**Direction:** Go through the data below and gather each line containing "part".

**Stored data:**
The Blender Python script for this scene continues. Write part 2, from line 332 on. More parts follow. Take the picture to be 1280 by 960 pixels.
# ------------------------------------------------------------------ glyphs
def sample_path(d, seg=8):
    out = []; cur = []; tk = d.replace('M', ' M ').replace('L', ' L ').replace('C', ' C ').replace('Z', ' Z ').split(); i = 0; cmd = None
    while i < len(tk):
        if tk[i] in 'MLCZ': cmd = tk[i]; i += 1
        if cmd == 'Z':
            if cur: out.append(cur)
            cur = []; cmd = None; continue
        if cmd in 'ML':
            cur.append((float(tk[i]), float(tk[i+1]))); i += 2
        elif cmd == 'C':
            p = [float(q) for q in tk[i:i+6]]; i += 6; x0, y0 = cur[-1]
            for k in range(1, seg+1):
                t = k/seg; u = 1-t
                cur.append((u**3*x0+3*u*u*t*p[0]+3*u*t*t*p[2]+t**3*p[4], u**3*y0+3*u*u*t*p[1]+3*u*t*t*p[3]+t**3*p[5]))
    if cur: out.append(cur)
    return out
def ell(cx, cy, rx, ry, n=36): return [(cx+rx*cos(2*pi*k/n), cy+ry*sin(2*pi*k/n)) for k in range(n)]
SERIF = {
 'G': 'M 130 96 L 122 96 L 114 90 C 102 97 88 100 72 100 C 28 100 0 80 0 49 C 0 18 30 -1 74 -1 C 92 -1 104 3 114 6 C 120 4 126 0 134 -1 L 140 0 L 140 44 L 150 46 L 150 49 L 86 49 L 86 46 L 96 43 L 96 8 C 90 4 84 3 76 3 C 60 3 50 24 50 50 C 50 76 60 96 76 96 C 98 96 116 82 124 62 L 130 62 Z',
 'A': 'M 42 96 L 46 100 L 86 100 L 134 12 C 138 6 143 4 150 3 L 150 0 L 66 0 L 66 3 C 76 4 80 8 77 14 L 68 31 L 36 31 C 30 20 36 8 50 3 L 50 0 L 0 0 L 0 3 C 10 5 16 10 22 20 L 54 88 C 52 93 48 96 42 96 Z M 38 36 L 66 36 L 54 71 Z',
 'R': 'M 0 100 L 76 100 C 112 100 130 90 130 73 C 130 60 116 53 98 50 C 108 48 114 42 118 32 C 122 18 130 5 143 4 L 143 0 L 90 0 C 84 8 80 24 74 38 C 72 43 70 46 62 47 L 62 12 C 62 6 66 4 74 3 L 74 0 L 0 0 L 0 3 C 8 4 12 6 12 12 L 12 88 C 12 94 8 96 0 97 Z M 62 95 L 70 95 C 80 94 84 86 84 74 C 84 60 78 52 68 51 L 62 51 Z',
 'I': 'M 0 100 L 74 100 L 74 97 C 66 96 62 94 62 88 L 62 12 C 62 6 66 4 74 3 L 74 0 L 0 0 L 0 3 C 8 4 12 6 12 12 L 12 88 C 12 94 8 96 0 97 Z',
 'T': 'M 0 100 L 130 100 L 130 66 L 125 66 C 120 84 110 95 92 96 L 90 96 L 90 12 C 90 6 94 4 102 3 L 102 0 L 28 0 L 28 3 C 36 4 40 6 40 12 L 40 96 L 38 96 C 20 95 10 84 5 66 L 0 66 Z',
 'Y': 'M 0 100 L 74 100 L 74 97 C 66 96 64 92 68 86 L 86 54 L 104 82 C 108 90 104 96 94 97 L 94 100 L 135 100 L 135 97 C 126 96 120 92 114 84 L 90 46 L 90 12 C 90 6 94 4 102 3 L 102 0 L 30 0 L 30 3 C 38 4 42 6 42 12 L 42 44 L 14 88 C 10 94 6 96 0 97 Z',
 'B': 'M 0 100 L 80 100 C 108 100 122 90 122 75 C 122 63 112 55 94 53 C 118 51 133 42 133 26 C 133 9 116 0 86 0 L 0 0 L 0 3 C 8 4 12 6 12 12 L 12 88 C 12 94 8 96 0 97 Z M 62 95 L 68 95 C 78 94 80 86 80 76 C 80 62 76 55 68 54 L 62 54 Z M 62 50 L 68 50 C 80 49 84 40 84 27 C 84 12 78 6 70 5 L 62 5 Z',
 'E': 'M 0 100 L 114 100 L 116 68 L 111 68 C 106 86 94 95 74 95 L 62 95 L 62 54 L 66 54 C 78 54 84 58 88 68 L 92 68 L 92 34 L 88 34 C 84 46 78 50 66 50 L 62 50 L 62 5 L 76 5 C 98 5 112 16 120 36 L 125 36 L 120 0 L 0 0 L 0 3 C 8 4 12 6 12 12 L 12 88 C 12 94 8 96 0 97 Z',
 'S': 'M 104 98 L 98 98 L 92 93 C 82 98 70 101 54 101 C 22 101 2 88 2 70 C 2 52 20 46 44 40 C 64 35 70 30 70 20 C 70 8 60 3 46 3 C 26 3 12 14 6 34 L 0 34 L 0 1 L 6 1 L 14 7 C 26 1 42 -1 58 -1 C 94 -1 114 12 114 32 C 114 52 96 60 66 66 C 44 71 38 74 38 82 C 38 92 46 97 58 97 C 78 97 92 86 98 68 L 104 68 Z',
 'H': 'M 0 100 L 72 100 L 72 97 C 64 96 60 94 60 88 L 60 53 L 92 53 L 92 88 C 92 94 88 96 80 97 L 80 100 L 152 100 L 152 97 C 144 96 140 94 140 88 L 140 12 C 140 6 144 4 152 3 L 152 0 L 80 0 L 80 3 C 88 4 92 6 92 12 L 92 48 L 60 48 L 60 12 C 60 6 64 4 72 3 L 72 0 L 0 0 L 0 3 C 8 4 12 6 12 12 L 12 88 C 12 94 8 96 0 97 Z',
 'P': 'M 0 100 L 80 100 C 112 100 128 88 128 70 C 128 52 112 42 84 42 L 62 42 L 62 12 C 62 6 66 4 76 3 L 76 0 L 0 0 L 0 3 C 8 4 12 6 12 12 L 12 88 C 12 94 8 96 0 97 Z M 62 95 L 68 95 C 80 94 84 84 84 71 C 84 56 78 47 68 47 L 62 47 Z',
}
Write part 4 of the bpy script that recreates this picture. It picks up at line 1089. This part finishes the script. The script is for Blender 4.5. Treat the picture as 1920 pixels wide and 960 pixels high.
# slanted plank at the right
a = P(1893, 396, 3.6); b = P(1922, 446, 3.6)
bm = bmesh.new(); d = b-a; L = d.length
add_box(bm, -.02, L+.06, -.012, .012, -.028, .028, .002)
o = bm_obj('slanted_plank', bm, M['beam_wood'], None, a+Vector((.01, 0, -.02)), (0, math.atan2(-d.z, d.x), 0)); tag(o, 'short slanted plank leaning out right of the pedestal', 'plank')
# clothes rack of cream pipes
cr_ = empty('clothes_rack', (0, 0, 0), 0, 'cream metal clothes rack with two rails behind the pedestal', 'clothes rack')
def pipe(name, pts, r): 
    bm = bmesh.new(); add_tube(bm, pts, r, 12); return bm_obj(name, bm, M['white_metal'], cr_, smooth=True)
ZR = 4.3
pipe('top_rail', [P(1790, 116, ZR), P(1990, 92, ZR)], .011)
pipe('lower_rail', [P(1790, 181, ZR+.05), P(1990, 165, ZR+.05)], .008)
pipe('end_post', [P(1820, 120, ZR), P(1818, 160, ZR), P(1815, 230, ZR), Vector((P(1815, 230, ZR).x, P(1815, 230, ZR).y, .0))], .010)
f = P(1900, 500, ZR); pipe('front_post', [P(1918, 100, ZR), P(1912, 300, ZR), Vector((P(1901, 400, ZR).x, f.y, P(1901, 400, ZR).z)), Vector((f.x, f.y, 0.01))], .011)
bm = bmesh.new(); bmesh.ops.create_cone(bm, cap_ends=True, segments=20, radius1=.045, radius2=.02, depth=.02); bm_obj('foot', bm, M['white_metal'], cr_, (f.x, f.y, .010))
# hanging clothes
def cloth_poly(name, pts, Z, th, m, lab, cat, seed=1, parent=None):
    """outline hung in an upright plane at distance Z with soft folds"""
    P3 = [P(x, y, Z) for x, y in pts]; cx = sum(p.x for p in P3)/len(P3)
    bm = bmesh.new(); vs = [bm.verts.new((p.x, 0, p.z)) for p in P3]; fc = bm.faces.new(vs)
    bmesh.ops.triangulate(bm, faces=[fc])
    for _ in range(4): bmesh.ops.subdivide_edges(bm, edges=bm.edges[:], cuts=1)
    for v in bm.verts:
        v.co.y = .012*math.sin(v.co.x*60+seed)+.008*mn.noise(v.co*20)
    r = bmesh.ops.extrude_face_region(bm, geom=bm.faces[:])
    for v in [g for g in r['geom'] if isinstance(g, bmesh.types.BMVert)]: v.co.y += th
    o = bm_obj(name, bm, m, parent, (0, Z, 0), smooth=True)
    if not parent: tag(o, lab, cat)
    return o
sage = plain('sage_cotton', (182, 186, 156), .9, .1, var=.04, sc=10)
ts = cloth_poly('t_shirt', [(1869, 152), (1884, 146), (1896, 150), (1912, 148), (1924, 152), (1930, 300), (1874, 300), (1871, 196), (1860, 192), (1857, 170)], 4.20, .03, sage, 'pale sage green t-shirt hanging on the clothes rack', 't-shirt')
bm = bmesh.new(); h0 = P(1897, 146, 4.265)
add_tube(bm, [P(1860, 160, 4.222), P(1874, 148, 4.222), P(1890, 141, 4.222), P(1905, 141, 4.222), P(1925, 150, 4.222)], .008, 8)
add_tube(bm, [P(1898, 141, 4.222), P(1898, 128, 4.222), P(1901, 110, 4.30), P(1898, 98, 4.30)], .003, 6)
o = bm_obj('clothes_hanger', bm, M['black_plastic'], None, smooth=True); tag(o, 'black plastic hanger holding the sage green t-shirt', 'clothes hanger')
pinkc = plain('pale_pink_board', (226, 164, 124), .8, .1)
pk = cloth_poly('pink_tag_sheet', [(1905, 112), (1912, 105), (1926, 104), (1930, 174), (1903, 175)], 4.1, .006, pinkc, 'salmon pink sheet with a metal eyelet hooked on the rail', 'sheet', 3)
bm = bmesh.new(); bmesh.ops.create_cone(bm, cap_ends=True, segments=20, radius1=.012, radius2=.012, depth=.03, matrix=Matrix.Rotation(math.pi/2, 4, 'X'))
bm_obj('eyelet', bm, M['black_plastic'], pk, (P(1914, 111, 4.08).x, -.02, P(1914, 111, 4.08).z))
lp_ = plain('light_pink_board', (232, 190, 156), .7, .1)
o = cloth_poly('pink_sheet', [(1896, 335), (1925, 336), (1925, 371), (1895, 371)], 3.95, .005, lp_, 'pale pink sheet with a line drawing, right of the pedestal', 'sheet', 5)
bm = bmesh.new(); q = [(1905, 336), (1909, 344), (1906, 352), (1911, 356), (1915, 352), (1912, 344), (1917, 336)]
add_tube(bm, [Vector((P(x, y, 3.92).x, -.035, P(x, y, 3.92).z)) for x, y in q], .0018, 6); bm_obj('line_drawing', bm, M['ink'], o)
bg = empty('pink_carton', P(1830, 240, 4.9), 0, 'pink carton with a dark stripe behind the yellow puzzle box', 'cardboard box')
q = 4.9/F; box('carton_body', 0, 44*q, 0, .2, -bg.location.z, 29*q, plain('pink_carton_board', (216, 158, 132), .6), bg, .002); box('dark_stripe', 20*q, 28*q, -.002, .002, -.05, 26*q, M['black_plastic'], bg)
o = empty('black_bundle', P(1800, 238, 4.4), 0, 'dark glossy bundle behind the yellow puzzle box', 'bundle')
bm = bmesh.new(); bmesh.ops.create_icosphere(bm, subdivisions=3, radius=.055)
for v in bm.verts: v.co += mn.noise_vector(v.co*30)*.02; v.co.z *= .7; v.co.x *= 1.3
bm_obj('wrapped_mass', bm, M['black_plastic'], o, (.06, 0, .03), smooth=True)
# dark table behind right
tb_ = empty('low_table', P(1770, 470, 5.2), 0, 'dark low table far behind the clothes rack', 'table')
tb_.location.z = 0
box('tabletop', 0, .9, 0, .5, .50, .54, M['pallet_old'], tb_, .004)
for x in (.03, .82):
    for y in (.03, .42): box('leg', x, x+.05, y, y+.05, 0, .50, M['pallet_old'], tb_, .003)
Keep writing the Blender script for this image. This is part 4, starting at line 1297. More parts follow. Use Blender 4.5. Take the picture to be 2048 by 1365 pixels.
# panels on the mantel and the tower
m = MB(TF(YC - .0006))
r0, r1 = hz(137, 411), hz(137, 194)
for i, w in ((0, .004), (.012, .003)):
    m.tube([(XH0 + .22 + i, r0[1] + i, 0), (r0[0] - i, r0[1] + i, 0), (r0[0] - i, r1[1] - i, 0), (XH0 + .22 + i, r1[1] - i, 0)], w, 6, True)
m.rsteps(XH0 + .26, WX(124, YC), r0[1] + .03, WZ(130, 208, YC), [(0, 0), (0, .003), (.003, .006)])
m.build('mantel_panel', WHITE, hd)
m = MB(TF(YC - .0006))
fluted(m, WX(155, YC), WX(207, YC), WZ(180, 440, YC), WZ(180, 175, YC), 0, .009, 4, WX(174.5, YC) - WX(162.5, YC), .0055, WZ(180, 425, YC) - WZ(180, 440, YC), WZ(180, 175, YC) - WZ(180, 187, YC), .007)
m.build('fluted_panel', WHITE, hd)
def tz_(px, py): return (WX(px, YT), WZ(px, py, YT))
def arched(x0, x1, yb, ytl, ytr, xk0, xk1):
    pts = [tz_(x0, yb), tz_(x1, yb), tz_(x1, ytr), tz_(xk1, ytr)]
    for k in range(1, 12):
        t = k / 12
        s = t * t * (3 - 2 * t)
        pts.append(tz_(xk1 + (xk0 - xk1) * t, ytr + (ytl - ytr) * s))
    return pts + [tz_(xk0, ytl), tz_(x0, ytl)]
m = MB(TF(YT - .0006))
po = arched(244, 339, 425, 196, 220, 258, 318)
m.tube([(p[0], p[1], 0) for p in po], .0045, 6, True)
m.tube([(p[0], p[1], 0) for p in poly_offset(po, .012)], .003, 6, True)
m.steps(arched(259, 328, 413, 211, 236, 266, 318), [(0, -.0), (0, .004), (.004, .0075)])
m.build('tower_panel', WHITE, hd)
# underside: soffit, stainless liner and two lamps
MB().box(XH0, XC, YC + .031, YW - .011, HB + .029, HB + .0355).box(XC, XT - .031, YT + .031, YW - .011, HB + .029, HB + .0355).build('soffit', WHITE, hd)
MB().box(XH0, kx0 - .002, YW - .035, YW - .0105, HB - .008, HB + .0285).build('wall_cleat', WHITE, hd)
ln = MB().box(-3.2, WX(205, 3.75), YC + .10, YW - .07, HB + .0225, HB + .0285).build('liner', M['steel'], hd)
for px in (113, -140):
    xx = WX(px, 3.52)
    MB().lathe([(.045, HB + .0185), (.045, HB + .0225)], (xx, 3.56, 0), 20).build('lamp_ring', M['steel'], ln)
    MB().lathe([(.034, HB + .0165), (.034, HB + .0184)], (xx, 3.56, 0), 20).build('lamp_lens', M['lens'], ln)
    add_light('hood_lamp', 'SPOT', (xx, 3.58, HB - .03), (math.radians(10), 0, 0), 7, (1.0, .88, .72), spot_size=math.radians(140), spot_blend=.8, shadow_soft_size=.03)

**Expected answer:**
The Blender Python script for this scene continues. Write part 2, from line 332 on. More parts follow. Take the picture to be 1280 by 960 pixels.
Write part 4 of the bpy script that recreates this picture. It picks up at line 1089. This part finishes the script. The script is for Blender 4.5. Treat the picture as 1920 pixels wide and 960 pixels high.
Keep writing the Blender script for this image. This is part 4, starting at line 1297. More parts follow. Use Blender 4.5. Take the picture to be 2048 by 1365 pixels.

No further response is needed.